Review: Constantine: The Hellblazer #2
Story:
“Somebody is killing the only friends John has: the ghosts that haunt him! How can you kill what’s already dead? John is going to find out and make this adversary pay!”
Read more about this issue on Goodreads.
Review:
I love it when magic and the occult are on the edge of society as feelings and actions you can’t explain and don’t want to delve too deeply into because you’re scared of what you might find. And I love it when you have that character who understands and jumps in anyway. Walks among the monsters. It’s all so creepy and I love it.
This issue we get some of the rules explained and they seem like pretty obvious stuff but you can’t take anything for granted when it comes to fantasy universes. So ghosts are echoes of the people who died and so they themselves as echoes can’t die. And this gets explained in a very entertaining way as the ghosts flee as a way of showing how much they trust Constantine (if they’re haunting him I guess he’s the one that got them killed or who they blame for it at least).
So he decides to force the issue and travels around the city collecting objects of power and walking through haunted places picking up a trail of ghosts as he goes. It’s a series of pages with very minimal dialogue. His narration tells the story of the people who died in these places and it’s genuinely creepy. The house at the beginning that he calls a thin place gives me shivers.

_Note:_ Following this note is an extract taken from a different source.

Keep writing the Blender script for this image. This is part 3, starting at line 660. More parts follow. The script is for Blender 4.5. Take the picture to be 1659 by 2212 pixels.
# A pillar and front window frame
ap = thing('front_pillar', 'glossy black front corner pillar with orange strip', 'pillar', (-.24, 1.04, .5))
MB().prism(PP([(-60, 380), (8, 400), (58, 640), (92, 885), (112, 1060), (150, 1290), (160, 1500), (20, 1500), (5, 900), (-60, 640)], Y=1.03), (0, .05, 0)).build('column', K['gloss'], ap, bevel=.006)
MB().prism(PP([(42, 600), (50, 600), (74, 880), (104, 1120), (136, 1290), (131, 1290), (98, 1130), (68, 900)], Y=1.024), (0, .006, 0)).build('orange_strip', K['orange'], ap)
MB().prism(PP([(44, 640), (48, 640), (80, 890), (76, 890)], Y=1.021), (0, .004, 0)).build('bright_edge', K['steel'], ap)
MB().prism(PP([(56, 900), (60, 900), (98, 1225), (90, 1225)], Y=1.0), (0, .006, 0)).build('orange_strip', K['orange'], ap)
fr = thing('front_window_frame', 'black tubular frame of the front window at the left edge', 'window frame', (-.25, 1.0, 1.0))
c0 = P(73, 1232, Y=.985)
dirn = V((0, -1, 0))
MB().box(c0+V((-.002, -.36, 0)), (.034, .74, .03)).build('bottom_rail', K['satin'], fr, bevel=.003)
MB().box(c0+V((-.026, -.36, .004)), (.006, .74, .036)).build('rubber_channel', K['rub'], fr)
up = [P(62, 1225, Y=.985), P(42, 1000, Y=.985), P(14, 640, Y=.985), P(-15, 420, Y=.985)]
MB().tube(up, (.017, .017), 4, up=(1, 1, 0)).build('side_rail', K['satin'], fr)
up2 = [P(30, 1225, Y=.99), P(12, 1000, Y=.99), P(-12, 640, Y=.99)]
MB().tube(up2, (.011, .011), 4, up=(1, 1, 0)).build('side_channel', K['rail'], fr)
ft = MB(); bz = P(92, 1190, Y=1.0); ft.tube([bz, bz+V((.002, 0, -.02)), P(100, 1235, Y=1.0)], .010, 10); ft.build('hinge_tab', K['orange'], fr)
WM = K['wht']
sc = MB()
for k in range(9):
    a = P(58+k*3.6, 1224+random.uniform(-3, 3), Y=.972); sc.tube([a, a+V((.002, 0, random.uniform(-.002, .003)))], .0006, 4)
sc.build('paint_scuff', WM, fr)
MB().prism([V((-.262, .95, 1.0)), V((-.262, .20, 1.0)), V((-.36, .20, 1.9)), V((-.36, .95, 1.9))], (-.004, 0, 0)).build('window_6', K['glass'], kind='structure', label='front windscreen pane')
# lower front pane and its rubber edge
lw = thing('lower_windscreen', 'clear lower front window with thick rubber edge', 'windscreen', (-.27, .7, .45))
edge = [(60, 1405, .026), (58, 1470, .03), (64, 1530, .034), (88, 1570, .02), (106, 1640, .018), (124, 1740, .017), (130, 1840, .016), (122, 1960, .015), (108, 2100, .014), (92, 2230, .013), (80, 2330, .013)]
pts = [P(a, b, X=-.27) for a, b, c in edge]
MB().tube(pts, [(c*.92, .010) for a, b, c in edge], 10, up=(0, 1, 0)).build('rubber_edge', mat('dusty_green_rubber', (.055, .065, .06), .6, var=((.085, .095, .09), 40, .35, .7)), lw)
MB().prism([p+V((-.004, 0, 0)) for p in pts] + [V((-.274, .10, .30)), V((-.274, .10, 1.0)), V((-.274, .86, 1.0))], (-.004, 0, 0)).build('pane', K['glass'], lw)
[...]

Gary who seems to be the main ghost that haunts him continually tells him that he should stop and it’s a bad idea. But Constantine is so confident by the end of his power and ghost collecting that you’re confident with him. The heroes always win and he won pretty effortlessly last issue. But there’s still that little bit of unease because the ghosts are scared of something. It makes what happens all the more powerful. And even if ghosts aren’t the actual person who died (as he insists) and only echoes they’ve still been with him for years.

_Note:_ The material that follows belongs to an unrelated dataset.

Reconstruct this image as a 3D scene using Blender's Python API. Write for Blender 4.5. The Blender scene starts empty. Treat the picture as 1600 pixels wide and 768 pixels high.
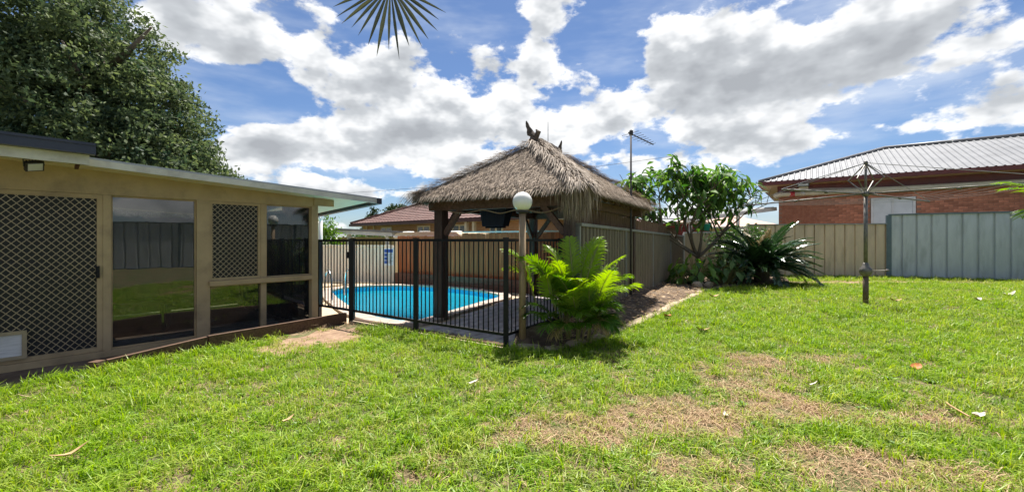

The cover is again a symbol of what you’re getting inside which is always my favourite way they do covers. I never like art pulled straight from the panels. I always like it a little bit more symbolic.
This is such a good issue that I might buy it digitally so I can read it again and again without damaging my physical copy. I love how the magic works and the thin places and the horror of everything. The creepy characters he meets and his narration. It all works for me. I can’t think of a criticism. It sparks my imagination and that’s the best praise I can give it. I want to tell stories this good.